Gospodarze trzech najbliższych finałów Ligi Mistrzów zostali już wybrani (Stambuł, Londyn i Monachium), więc pierwsza okazja, by zorganizować mecz o najważniejsze klubowe trofeum poza Europą, nadarzy się w 2026 roku. I zdaniem Ceferina będzie to moment znakomity.
To wtedy, w czerwcu, ruszą mistrzostwa świata, których współgospodarzami będą USA, Kanada i Meksyk. Finał Champions League w jednym z amerykańskich miast, parę tygodni przed tym turniejem, miałby być świetnym wstępem do mundialu.

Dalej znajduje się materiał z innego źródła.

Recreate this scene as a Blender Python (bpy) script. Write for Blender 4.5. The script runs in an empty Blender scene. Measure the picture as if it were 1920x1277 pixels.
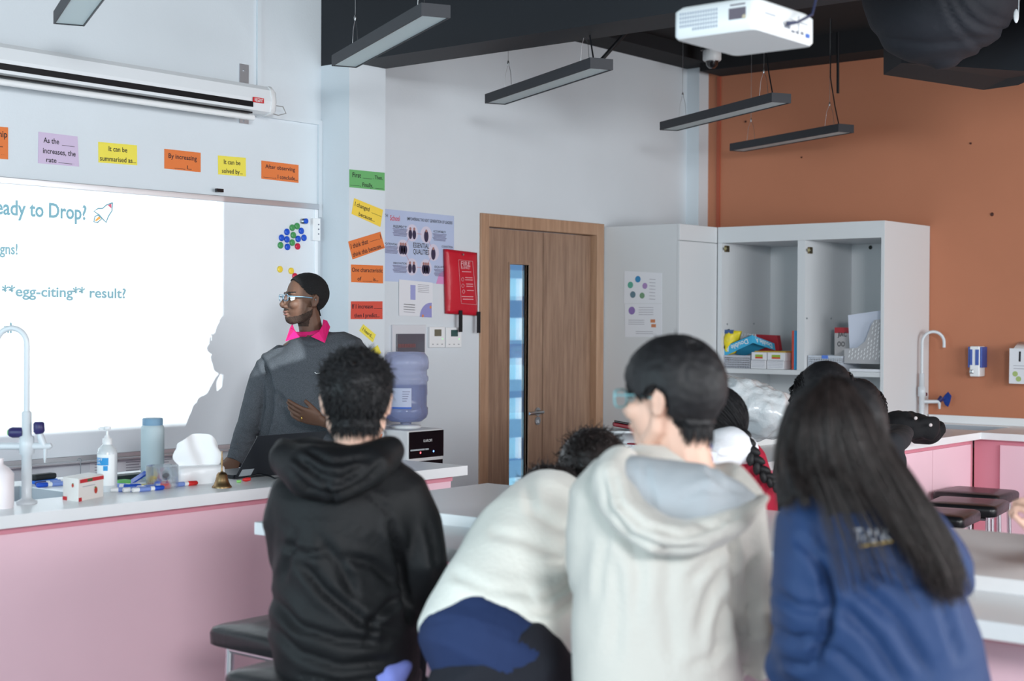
import bpy, bmesh, math, random
import numpy as np
from mathutils import Vector, Matrix, noise
random.seed(7); np.random.seed(7)
SC = bpy.context.scene
COL = SC.collection

# ------------------------------------------------------------------ camera
FPX, YAW, PIT, ROL, CAMH = 2790.0, math.radians(39.41), math.radians(-0.735), math.radians(0.294), 1.51
F = Vector((math.cos(YAW)*math.cos(PIT), math.sin(YAW)*math.cos(PIT), math.sin(PIT)))
_R = Vector((math.sin(YAW), -math.cos(YAW), 0)); _U = _R.cross(F)
R = _R*math.cos(ROL) + _U*math.sin(ROL); U = -_R*math.sin(ROL) + _U*math.cos(ROL)
CAM = Vector((0, 0, CAMH)); UP = Vector((0, 0, 1))
cd = bpy.data.cameras.new('camera'); co = bpy.data.objects.new('camera', cd); COL.objects.link(co)
cd.sensor_width = 36; cd.lens = FPX*36/1920; cd.clip_start = .05
m = Matrix((R, U, -F)).transposed().to_4x4(); m.translation = CAM; co.matrix_world = m
cd.dof.use_dof = True; cd.dof.focus_distance = 6.5; cd.dof.aperture_fstop = 3.0; cd.dof.aperture_blades = 9
SC.camera = co

# ------------------------------------------------------------------ light
def area(name, loc, target, sx, sy, power, col, spread=180):
    l = bpy.data.lights.new(name, 'AREA'); l.shape = 'RECTANGLE'; l.size = sx; l.size_y = sy
    l.energy = power; l.color = col; l.spread = math.radians(spread)
    o = bpy.data.objects.new(name, l); COL.objects.link(o); o.location = loc
    o.rotation_euler = (Vector(target)-Vector(loc)).to_track_quat('-Z', 'Y').to_euler(); return o
W = bpy.data.worlds.new('world'); SC.world = W; W.use_nodes = True
W.node_tree.nodes['Background'].inputs[0].default_value = (.83, .93, 1.0, 1)
W.node_tree.nodes['Background'].inputs[1].default_value = 1.05
area('window_daylight', (-1.5, -2.88, 2.75), (4.6, 5.0, 1.6), 1.2, .7, 262, (.96, .98, 1.0))  # area light for an assumed, unseen window high behind the camera
area('side_window_daylight', (-1.9, 3.6, 1.9), (3.0, 3.6, 1.3), 2.6, 1.6, 92, (.60, .90, 1.0))  # added cyan fill from the left, for the beam's bounce off the board
area('right_window_daylight', (5.2, -2.88, 1.7), (5.9, 3.0, 1.3), 4.5, 1.9, 235, (.97, .99, 1.0))  # added area light for an assumed, unseen window on the right
SC.view_settings.view_transform = 'Standard'; SC.view_settings.look = 'None'
SC.view_settings.exposure = 0.16; SC.view_settings.gamma = 1.0; SC.view_settings.use_curve_mapping = False
# the projector's own beam: a spot whose light carries the slide's rectangle
PL = Vector((3.52, 2.176, 2.282)); YW = 5.6
pj = bpy.data.lights.new('projector_beam', 'SPOT'); pj.energy = 640; pj.spot_size = math.radians(64); pj.spot_blend = .25
pj.shadow_soft_size = .012; pj.color = (.93, 1.0, 1.0); pj.use_nodes = True
po = bpy.data.objects.new('projector_beam', pj); COL.objects.link(po); po.location = PL
po.rotation_euler = (math.radians(90), 0, 0)          # looks along +Y, local x = world x, local y = world z
nt = pj.node_tree; N = nt.nodes; L = nt.links
em = [n for n in N if n.type == 'EMISSION'][0]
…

Rozmowy na ten temat już trwają.
– Futbol jest niezwykle popularny w USA. To ważny i obiecujący rynek. Amerykanie są skłonni płacić za najlepsze. Będą podążać za europejską piłką nożną, tak jak miłośnicy koszykówki w Europie śledzą NBA – tłumaczył Ceferin na antenie programu „Men in Blazers”.
Szef UEFA w amerykańskim rynku widzi potencjał. Oglądalność finałów Euro 2020 dorównywała w USA Super Bowl i przewyższała nawet finały NBA.
– Byłem zszokowany tymi wynikami. Ludzie nadal będą myśleć, że dla nas wszystko kręci się wokół pieniędzy. Powtarzałem już tysiąc razy, że redystrybuujemy 97 proc. przychodów. Oczywiście nasze dochody są ogromne, ale chciałbym, żeby były dużo większe – zaznacza.